Devlet olarak bu kadar “onursuz ve ezik” olan bu yapının
halkının ne kadar onurlu ve şerefli olduğunu bilemem ama mensubu oldukları devletlilerinin
özellikle Siyonist çıkarlarını gözeten politikalarına
yönelik sessizliklerine bakacak olursak bu değerlere sahip olup olmamaları
konusunda şüpheliyim..
Bakalım sesssiz kaldıkları yöneticileri nasıl bir iş birliği
içinde..
Suudi ailesi Rotschildler’den
sonra dünyanın en zengin ikinci ailesi olması açısından kapitalistlerin,emeperyallerin
iştihanı kabartan bir aile. Dolayısıyla bu aileyi avuçlarında görmek için
emperyalizmin gerektirdiği her türlü yol ve yöntemler bu aile üzerinde denenmiştir
ve en nihayetinde emperyalistler bu yol
ve yöntemlerden kendi lehlerine sonuç almayı da başarmışlardır.
Esasında Suudi Arabistan’da Muhammed bin Salman ipleri eline
aldıktan sonra ülkede bir dizi reformlara yönelmiş ve ülkenin muhafazakâr Suudi
elitlerini peyderpey sindirerek bu reformları uygulamaya koymuştu. Ancak bunu
yaparken parasal gücün tek başına yeterli olmadığını bildiğinden iliklerine
kadar kendilerine nüfuz eden Amerikalılarla ve Siyonistlerle –sergiledikleri
tüm vahşete rağmen- iyi ilişkiler içinde olmaya özen gösteriyor. Çünkü gerek
İran rekabetinde ayakta kalmayı gerekse CİA ve MOSSAD’ın satın aldığı Suudi
elitlerin sessiz kalmasını bu yolla sağlamak mümkün olacaktı.

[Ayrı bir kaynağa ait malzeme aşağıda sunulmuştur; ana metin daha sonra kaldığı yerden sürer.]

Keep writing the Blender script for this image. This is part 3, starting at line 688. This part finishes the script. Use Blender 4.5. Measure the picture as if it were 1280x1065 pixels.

Yaptığı reformların özellikle gençler üzerindeki etkisi
düşünüldüğünde( gençleri etkileyen en önemli reformu da “Ahlak Polisi” gibi
ilkel bir yapılanmayı lağvetmesiydi) ülkede oldukça geniş bir desteğe sahip olduğunu
söylemek mümkün. Ama Batı beslemeli reformları yine Batı beslemeli
reformcularla yapması hem kendisini hem de ülkesini maalesef Batı’nın oyuncağı
konumuna getirdi.
Tüm Batı ve Amerika MBS’nin (Muhammed bin Salman) Batılılaşma
yönündeki adımlarına en üst düzeyde destek veriyor, “Ortadoğu’da çığır açma”
olarak değerlendirmelerinde bulunuyorlar.
Elbette bu desteğin bir karşılığı olacaktır. O karşılık da
bölgede İsrail ile ilişkileri ılımlı şekilde yürütmek;hatta ilişkileri iyi yürütmekle
kalmayıp halkın da İsrail hakkında ılımlı duygular beslemesini sağlamak ve
İsrail’in meşruluğunu halka kabul ettirmek. Ve bu aralar halkı, kamuoyunu İsrail’e daha olumlu bakabilmeleri
için hazırladıkları kesin.
Bunun ilk adımı olarak -Batı ve Siyonizm’in desteğine
karşılık- ders kitaplarından İsraillilere ve Yahudilere karşı olan nefreti kaldırıp yerine onların
bölgedeki varlıklarını meşrulaştırıcı cümlelere yer vererek attılar.
Boşuna Hizbullah’ı terör örgütü ilan etmiş değiller. Boşuna 14
Nisan İran hava saldırısı karşısında İsrael’e yardım etmiş, bu tarihten önce de
Yemen’den Husilerin İsrail’e attığı balistik füzelerin bir kısmını indirmiş
değiller.
Yahudi elitler Suudilerin bu iyilikler karşında mahcup duruma
düşmeleri söz konusu olamaz elbette. Muhakkak iyiliklerin karşılığı fazlasıyla
verilecektir. Mesela Suudilerin NEOM projesine(Tebuk bölgesinde ultra lüks bir
şehir planı) verecekleri destek bu karşılıklarından biri olabilir.
İşte;lüks şehir hayallerini dindaşlarının katline tercih
eden bu sözde İslam Devleti, İslam Dünyası’nın içinde bulunduğu trajedinin en
bariz örneği olarak karşımızda duruyor maalesef.